THE ENDLESS is a creepy a 2017 tour de force for the team of Justin Benson and Aaron Moorehead, who not only play the lead roles but split the chores of writing, producing, directing, photographing and editing. Their indie mind-messer is a stellar addition to the loop trauma cabinet that has been opened for a workout in Run Lola Run, for laffs in Groundhog Day, and for ‘Killing Private Cruise’ in Edge Of Tomorrow. The 111 minute find blends SF with supranatural horror, mystery and sibling drama, scoring in each category. Instead of cheating you with cheap shocks or repulsing you with gore, it builds unease by methodical degrees of revelation and intensity, and tops it with a finale that is both ambiguous and satisfying.
When they were younger, brothers ‘Justin & Aaron Smith’ (Benson, 34, & Moorehead, 29) fled a high desert commune. Aaron’s memory of the place is warm, Justin’s is that it was a UFO death cult. They’re both unsatisfied with their lives, and Aaron convinces Justin to make a one-day revisit to the self-sustaining, seemingly pleased folks at ‘Camp Arcadia’. One evening doesn’t suffice to quell Aaron’s longing or banish Justin’s concerns.
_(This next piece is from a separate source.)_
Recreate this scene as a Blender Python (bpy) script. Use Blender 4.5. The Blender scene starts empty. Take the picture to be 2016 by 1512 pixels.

The people they once knew don’t seem to have changed at all, and an accumulation of bizarre and unexplained events goes from odd to weird and into frightening and unbelievable. Time to get out again? Too late?
Film-making partners Benson & Moorhead are in perfect sync in their performances as the brothers, and equally skilled in mastering the other cinematic elements they perform. The supporting cast is airtight, with particularly fine work from Tate Ellington as ‘Hal’, the calm unofficial leader, Callie Hernandez as ‘Anna’, with a casually dreamy air, James Jordan as ‘Shitty Carl’, who is less-than-thrilled with his situation and Kira Powell as ‘Lizzy’, whose drawings are as spacey as her resigned-to-it gaze.
Filmed close to the California town of Descanso, in the Cuyamaca Mountains near San Diego, the production tab was less than $1,000,000. Film festival reaction and critical was strong. Box office take looks to be $960,114 worldwide. With Lew Temple, Shane Brady, Emily Montague and Vinny Curran.